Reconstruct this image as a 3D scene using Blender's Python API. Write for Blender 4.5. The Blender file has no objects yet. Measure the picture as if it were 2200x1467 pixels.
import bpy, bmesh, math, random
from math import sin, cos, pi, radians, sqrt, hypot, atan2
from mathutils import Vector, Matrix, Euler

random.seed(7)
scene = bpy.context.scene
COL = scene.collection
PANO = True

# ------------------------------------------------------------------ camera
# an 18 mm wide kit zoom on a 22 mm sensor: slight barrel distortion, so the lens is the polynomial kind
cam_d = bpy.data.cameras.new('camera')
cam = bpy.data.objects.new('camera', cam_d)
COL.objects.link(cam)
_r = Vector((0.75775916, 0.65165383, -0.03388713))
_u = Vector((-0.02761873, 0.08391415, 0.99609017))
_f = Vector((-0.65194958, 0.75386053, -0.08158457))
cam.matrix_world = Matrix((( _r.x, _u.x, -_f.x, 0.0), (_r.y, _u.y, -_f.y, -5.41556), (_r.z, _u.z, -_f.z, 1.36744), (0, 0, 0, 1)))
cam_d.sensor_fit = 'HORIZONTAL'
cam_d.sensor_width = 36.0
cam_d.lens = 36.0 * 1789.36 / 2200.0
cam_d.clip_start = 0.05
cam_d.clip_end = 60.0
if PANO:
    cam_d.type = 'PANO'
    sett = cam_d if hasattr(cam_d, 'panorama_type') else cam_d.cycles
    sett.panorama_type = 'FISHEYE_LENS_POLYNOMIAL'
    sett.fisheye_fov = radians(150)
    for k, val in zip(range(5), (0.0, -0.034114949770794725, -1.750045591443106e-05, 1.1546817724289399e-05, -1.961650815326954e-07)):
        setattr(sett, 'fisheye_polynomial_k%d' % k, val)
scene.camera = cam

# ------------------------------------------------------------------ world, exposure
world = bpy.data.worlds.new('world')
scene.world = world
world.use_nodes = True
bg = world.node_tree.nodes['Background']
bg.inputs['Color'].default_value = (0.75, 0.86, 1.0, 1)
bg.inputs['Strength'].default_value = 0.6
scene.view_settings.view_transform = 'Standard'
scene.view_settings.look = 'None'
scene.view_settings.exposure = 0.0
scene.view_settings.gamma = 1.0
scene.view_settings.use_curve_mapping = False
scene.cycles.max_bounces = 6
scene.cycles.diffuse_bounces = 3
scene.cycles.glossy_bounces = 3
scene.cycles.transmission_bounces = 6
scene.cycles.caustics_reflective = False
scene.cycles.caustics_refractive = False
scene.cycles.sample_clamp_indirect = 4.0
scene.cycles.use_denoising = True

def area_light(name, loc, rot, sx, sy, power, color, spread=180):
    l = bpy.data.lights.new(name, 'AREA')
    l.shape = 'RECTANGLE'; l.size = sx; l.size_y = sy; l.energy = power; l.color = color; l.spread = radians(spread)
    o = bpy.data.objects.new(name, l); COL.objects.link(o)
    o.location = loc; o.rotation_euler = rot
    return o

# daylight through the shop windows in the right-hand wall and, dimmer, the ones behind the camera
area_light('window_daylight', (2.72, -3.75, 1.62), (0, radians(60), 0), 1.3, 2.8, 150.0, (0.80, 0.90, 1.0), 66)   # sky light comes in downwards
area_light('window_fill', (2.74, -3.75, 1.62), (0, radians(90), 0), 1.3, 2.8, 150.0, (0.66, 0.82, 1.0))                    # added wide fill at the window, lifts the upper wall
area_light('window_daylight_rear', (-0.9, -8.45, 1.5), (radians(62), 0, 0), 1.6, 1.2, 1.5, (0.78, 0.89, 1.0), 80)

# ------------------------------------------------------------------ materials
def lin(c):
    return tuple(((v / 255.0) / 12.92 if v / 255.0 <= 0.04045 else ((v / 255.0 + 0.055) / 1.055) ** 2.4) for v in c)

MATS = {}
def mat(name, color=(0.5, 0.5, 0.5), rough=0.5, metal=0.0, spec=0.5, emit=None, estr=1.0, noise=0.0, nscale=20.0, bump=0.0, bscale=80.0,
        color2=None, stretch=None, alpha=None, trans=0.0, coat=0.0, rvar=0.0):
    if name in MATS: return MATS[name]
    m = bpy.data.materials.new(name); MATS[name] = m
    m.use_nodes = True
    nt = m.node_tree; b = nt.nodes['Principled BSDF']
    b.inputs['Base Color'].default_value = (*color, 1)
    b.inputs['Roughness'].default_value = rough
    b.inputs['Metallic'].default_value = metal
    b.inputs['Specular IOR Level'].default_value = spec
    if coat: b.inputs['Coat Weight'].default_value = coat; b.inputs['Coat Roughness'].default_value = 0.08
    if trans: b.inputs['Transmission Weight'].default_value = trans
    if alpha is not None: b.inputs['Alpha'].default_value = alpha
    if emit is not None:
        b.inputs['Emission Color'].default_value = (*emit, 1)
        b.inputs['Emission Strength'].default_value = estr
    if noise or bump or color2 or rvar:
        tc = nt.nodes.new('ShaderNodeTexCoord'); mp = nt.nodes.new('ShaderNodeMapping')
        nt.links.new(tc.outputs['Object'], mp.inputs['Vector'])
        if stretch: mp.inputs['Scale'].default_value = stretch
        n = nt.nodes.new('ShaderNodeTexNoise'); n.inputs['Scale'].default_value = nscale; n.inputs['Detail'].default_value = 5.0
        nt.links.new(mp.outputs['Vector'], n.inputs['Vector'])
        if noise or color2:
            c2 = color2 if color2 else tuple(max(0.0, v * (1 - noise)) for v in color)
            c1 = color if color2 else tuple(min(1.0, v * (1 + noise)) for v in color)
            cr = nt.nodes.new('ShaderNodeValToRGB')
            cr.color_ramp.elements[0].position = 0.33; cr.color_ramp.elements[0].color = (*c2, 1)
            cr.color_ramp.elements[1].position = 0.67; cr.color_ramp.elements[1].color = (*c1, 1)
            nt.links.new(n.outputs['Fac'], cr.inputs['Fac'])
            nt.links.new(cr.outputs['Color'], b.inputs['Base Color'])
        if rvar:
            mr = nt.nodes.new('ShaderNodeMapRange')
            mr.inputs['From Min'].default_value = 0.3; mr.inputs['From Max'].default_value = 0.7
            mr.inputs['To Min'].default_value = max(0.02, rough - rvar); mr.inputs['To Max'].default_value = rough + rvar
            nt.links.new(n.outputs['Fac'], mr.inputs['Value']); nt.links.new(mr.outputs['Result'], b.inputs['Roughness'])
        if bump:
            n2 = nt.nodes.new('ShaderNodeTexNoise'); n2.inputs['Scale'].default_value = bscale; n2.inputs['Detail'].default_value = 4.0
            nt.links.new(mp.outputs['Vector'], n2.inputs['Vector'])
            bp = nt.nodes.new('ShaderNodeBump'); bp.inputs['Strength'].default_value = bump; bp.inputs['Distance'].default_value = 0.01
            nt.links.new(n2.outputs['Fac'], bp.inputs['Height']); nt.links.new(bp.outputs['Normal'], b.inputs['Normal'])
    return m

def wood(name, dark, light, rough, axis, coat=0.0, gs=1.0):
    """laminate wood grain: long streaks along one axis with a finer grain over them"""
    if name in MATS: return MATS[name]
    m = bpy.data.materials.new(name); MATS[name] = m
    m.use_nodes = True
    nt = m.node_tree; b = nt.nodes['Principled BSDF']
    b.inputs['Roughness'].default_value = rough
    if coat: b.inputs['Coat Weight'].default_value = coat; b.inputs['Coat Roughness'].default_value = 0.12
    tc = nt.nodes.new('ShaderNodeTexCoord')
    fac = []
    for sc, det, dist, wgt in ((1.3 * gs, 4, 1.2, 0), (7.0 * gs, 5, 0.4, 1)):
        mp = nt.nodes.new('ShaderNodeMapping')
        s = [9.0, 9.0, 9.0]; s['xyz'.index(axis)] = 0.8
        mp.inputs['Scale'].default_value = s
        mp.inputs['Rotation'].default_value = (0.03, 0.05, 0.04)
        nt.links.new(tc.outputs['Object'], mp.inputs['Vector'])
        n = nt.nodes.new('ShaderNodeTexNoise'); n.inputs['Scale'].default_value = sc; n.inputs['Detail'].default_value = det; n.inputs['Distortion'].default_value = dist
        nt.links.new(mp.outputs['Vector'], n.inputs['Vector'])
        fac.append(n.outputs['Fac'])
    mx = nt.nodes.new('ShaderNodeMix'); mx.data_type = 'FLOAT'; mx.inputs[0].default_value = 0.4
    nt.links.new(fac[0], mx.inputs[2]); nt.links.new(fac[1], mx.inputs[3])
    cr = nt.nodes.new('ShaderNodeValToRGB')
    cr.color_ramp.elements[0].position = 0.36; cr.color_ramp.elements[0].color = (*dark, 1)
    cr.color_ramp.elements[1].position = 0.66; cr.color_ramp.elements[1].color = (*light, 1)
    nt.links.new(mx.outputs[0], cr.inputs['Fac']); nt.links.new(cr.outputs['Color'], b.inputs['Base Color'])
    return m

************

Stated problem: Print only the lines that run from the start of the listing to the line bearing "PANO = True"; please keep the first line and that last one, exactly as they appear.

Output for this exercise:
Reconstruct this image as a 3D scene using Blender's Python API. Write for Blender 4.5. The Blender file has no objects yet. Measure the picture as if it were 2200x1467 pixels.
import bpy, bmesh, math, random
from math import sin, cos, pi, radians, sqrt, hypot, atan2
from mathutils import Vector, Matrix, Euler

random.seed(7)
scene = bpy.context.scene
COL = scene.collection
PANO = True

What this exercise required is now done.